Reports of a  presentation shown by Craig Heffner at the Black Hat security conference show how millions of home routers are vulnerable to hacker attack. The attack would let Internet traffic to get redirected and intercepted as well as giving access to home networks. Some of the routers that are vulnerable are from Netgear, Belkin, and Linksys. Models affected include routers used for Verizon’s FIOS and DSL services; popular third-party firmwares like DD-WRT and OpenWRT were found to be vulnerable as well.

A list of the tested routers is available here. Ones that say YES in the last column were successfully hacked. Approximately half of the routers were able to withstand the attack.

Heffner works at security consultancy Seismic and will have a proof-of-concept along with the presentation. He wishes to get this issue out into the open so router manufacturers will take greater notice and release new firmware. The attack employs an old method that has been in use for 15 years, DNS rebinding, which lets the attack get around browser limits on scripts and HTML. DNS is the system that maps english website addresses into IP addresses. DNS allows one name be mapped to multiple IP addresses, DNS rebinding takes advantage of this ability to include the malicious site into the list of sites to load for the site name.

How this comes in handy for hacking routers:

With DNS rebinding, the attacker can make the browser think that any computer he chooses has the same origin as his own malicious page—he just has to create a DNS entry pointing to that computer that matches the DNS name for his malicious site. So, by creating DNS entries for computers in the victim’s LAN, the attacker can trick the victim’s web browser into accessing machines on the victim’s own network. Most computers on a home LAN won’t be running a web server, so on the face of it, this might not seem especially useful. However, one kind of machine typically does run a web server: the router.
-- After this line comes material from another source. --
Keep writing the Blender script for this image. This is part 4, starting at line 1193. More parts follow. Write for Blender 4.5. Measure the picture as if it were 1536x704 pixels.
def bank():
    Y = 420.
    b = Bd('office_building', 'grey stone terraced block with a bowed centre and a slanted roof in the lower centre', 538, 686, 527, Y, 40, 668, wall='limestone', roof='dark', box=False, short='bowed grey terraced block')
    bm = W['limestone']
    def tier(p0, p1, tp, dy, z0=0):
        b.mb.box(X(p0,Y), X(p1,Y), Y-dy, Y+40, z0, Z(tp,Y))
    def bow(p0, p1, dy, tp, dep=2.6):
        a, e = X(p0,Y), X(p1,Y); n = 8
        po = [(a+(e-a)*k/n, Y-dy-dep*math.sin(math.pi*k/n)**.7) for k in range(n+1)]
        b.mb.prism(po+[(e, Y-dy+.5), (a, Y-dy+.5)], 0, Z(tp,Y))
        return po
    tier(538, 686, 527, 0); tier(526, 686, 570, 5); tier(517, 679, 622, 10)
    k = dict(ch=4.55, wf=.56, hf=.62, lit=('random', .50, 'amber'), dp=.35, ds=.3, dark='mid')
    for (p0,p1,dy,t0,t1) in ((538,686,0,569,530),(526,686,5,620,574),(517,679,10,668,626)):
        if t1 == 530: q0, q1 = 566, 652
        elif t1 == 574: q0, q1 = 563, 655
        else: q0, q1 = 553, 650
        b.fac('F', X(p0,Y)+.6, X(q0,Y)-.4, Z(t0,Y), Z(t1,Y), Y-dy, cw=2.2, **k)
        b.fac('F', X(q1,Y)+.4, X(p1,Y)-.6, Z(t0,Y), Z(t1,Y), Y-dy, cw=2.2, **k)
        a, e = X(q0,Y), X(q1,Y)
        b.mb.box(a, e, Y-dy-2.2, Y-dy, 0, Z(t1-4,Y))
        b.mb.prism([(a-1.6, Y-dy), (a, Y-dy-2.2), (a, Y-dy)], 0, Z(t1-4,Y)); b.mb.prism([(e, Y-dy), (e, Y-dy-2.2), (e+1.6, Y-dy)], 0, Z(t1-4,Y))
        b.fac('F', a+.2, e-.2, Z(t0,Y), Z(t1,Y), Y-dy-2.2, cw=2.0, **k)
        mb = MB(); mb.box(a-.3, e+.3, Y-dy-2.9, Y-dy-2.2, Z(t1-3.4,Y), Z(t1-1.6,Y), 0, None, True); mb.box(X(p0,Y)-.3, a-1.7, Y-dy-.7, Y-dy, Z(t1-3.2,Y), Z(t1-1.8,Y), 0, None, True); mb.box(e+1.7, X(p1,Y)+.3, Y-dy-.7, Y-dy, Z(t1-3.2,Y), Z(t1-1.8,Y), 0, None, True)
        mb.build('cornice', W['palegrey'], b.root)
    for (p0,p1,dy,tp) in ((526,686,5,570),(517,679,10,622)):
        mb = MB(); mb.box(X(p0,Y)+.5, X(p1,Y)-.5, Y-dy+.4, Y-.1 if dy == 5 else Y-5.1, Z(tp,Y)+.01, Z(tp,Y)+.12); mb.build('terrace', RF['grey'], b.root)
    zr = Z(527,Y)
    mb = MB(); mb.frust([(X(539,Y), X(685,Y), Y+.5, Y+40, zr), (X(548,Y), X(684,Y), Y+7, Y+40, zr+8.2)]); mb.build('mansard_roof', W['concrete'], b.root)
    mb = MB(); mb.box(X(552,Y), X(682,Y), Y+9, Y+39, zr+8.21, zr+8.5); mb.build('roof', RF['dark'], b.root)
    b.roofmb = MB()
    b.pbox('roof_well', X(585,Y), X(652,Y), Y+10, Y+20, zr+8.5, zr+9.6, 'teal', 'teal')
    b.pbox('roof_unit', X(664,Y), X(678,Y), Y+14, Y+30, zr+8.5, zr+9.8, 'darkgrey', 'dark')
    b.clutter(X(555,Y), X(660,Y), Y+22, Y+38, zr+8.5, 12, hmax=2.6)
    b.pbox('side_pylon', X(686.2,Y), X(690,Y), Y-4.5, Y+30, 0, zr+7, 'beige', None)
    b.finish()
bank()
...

If access to the router’s administrative interface can be gained, the attacker can reconfigure it. An example would be routing all DNS lookups through a malicious server which would allow traffic to be monitored and intercepted. Gaining access to the router can be simple as many home routers still have their default password and original firmware isn’t updated. Another possibility is that security flaws could allow the hacker to bypass the password entirely.

Browsers add another layer of protection against this attack as they do attempt to block this type of attack. However, the variation created by Heffner bypasses browser protections. The bypasses aren’t new either, they have been known for a long time. His attack isn’t really all-new but rather a combination of previous knowledge.

The best way to protect against this attack is to change the password on the home router and change the default IP address along with keeping firmware up to date.